Tuesday, November 8, 2011

Is telecom's voice business dead ?

I think sadly YES, many of today’s voice players will be unless they can stop thinking like Telcos and adapt to new market realities – One of the take away from recently held Capacity Asia.

All Telco executives feel that there are still ways to make money in the voice business, but they aren’t the old ways of making money, and voice players better discover new ways and fast. The voice margins already so low, particularly in market like India, that being in the voice business is almost close to “slavery”. There is major impact from OTT players like Skype on the voice business, but Telcos had no one to blame but themselves for Skype’s success at their expense.

The Voice service providers are “so strangled by the telecoms way of thinking,” seeing India’s voice tariffs, which are so low. I hope that service providers might offer voice for free and make money from it in other ways, such as advertising. But no one will consider this because the shareholders still think like telecoms. They think inside the box when the only thing inside the box is a dead body!

Once a Facebook executive in Singapore was asked, “Since Facebook has 800 million users, why not charge them a dollar a month and make $9.6 billion a year? He replied: ‘That’s a telco’s mindset’.”
“Telcos are not good innovators. But they are good at engineering and operating networks. They don’t make apps, but they partner with those who do and layer our superior network and engineering experience, and come up with a better customer experience.

Telcos probably couldn’t execute a Facebook-like model where the experience is subsidized, but can create a local flavor of Facebook or Skype in ways that those companies can’t because Telcos know the local markets better.

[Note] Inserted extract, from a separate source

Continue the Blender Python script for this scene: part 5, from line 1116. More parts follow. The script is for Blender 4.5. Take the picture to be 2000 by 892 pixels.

One important point to note that:
1) The success of OTT services depends on the level of broadband penetration, which creates a distinction between developed and developing markets.
2) In Nepal, or India or Srilanka or Pak, OTT is not such a threat yet, so traditional voice is still thriving.

Recently KDDI’s mobile phone tied up with OTT player ie., Skype and want to make Skype as default option for voice on KDDI’s mobile phones. COO of KDDI says “Skype has had a big impact on our volumes, but we realized we can’t stop it, so we had to look at how to generate new business with it,”

So I feel still lot of business exist for Telcos, they can still rock provided they start thinking differently.


4 comments:

Alexy said...

And i work on enabling skype on mobiles and set top boxes. That makes me one person definitely interested in seeing skype becoming more popular

Alexy said...

As someone developing skype on multiple platforms, my votes for a skype world. i suppose you would have gone through the VOLTE part too, a pure IP based voice calls is possibile in the near future, hopefully.

Bhavya said...

@Alexy : Good to see ur comment as it brings more value to this post :)
Very true, Huawei will soon be getting ip based voice calls in its high end devices.